The Convention convened and all the members felt to see if their heads were in proper place–tomorrow they might not be. The room was crowded to suffocation. Spectators filled the windows, perched on the gallery-railing, climbed and clung on the projecting parts of columns.
High up on one of these columns sat the young man Bonaparte, silent, unmoved, still waiting for something to turn up.
The Convention must protect itself, and the call was for Barras. Barras had once successfully parleyed with insurrection–he must do so again. Barras turned bluish-white, for he knew that to deal with this mob successfully a man must be blind and deaf to pity. He struggled to his feet–he looked about helplessly–the Convention silently waited to catch the words of its savior.
High up on a column Barras spied the lithe form of the artillery major, whom he had seen, with face of bronze, deal out grape and canister at Toulon. Barras raised his hand and pointing to the young officer cried, “There, there is the man who can save you!”

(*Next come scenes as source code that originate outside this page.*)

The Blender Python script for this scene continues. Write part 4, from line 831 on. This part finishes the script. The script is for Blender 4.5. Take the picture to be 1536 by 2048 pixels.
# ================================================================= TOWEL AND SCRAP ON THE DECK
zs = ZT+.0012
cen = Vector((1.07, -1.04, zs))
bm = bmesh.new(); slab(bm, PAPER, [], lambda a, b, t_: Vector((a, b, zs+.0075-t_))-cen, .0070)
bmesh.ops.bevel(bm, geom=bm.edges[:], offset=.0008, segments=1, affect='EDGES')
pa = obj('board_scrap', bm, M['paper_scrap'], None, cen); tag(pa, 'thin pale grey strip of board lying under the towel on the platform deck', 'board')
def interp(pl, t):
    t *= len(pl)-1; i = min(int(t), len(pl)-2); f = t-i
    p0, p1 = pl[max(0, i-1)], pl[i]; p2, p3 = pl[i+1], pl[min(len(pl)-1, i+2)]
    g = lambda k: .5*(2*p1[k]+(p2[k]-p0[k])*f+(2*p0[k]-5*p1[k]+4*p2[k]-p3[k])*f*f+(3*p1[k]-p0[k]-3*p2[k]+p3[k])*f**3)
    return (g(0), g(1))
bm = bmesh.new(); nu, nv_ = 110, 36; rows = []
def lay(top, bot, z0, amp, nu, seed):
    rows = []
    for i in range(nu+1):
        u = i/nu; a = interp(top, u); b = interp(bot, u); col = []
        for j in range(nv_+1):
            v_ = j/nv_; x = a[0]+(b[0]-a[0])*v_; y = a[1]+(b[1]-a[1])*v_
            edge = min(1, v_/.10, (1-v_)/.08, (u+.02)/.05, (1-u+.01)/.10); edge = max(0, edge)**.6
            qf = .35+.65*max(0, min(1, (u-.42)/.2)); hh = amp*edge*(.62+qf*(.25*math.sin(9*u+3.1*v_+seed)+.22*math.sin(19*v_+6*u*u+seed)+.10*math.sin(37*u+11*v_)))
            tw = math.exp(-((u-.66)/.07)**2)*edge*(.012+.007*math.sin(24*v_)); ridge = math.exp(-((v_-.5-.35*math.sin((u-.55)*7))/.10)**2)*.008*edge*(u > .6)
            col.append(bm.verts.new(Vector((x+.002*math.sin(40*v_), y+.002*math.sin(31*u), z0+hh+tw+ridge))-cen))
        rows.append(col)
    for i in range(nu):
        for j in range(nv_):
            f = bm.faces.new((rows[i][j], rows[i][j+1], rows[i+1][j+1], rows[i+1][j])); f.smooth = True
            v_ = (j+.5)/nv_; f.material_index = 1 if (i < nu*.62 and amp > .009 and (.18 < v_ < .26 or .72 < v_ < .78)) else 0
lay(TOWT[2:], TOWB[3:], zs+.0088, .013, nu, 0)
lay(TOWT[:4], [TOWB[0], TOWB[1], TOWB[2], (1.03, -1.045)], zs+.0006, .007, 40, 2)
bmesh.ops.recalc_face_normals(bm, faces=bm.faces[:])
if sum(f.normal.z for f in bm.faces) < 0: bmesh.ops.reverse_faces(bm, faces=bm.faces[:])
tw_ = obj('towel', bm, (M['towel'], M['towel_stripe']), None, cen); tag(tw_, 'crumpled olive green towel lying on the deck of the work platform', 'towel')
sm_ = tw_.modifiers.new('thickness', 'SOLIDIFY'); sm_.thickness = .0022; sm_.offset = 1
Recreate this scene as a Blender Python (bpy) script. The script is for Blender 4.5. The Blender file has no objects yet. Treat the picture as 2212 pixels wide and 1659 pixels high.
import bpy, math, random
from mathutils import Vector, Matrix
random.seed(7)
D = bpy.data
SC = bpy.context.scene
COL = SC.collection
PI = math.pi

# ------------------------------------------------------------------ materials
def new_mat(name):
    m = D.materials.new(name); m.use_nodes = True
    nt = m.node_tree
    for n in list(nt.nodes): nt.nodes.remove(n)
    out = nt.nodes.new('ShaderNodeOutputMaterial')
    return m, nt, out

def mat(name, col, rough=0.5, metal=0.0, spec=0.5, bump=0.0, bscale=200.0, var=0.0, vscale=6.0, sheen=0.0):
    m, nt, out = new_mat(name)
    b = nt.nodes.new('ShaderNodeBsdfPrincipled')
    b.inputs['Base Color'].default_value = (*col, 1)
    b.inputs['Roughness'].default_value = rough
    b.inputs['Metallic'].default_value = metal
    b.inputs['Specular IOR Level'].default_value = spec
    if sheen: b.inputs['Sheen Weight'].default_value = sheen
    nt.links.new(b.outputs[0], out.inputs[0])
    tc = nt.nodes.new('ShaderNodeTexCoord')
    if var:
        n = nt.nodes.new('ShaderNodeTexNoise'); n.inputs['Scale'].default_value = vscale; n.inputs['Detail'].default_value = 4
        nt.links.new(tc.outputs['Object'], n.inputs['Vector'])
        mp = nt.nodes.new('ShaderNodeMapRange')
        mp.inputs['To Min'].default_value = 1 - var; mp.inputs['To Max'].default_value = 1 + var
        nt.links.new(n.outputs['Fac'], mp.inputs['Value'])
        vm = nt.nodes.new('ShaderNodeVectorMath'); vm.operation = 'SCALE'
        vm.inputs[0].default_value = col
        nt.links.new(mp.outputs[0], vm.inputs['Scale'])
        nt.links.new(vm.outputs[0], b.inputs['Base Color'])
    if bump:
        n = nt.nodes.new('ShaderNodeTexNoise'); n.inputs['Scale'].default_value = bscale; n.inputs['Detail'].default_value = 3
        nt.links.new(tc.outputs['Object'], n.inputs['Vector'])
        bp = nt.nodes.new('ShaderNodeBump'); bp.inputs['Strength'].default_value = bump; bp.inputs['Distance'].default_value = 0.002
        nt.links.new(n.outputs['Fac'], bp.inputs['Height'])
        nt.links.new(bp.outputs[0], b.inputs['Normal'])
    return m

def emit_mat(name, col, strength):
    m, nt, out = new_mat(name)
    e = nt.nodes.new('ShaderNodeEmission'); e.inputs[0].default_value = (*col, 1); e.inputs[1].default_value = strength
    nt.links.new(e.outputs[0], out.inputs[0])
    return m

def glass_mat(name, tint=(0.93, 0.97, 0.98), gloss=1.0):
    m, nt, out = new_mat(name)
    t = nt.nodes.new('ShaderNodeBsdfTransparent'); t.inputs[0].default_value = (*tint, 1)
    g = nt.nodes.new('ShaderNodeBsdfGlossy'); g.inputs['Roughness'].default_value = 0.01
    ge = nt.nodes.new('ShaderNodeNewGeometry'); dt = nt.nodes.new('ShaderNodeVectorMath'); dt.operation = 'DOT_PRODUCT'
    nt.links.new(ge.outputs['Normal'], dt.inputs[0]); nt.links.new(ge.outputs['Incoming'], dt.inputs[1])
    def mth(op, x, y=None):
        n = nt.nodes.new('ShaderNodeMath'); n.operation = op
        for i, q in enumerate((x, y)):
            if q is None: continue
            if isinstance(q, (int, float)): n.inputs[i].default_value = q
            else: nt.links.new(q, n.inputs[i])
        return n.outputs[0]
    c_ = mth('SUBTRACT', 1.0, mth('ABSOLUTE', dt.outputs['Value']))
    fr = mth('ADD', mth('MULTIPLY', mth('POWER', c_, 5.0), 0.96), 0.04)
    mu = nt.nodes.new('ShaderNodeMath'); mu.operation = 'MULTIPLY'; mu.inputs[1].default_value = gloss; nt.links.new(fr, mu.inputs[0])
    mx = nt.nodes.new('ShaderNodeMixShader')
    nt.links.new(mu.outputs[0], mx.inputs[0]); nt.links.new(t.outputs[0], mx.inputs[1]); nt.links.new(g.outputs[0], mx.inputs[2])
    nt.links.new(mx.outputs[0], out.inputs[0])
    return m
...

The Convention nominated the little man by acclamation as commander of the city’s forces. He slid down from his perch, took half an hour to ascertain whether the soldiers were on the side of the mob or against it–for it was usually a toss-up–and decided to accept the command. Next day the mob surrounded the Tuileries in the name of Liberty, Fraternity and Equality. The Terrorists entreated the soldiers to throw down their arms, then they reviled and cajoled and cursed and sang, and the women as usual were in the vanguard. Paris recognized the divine right of insurrection. Who dare shoot into such a throng!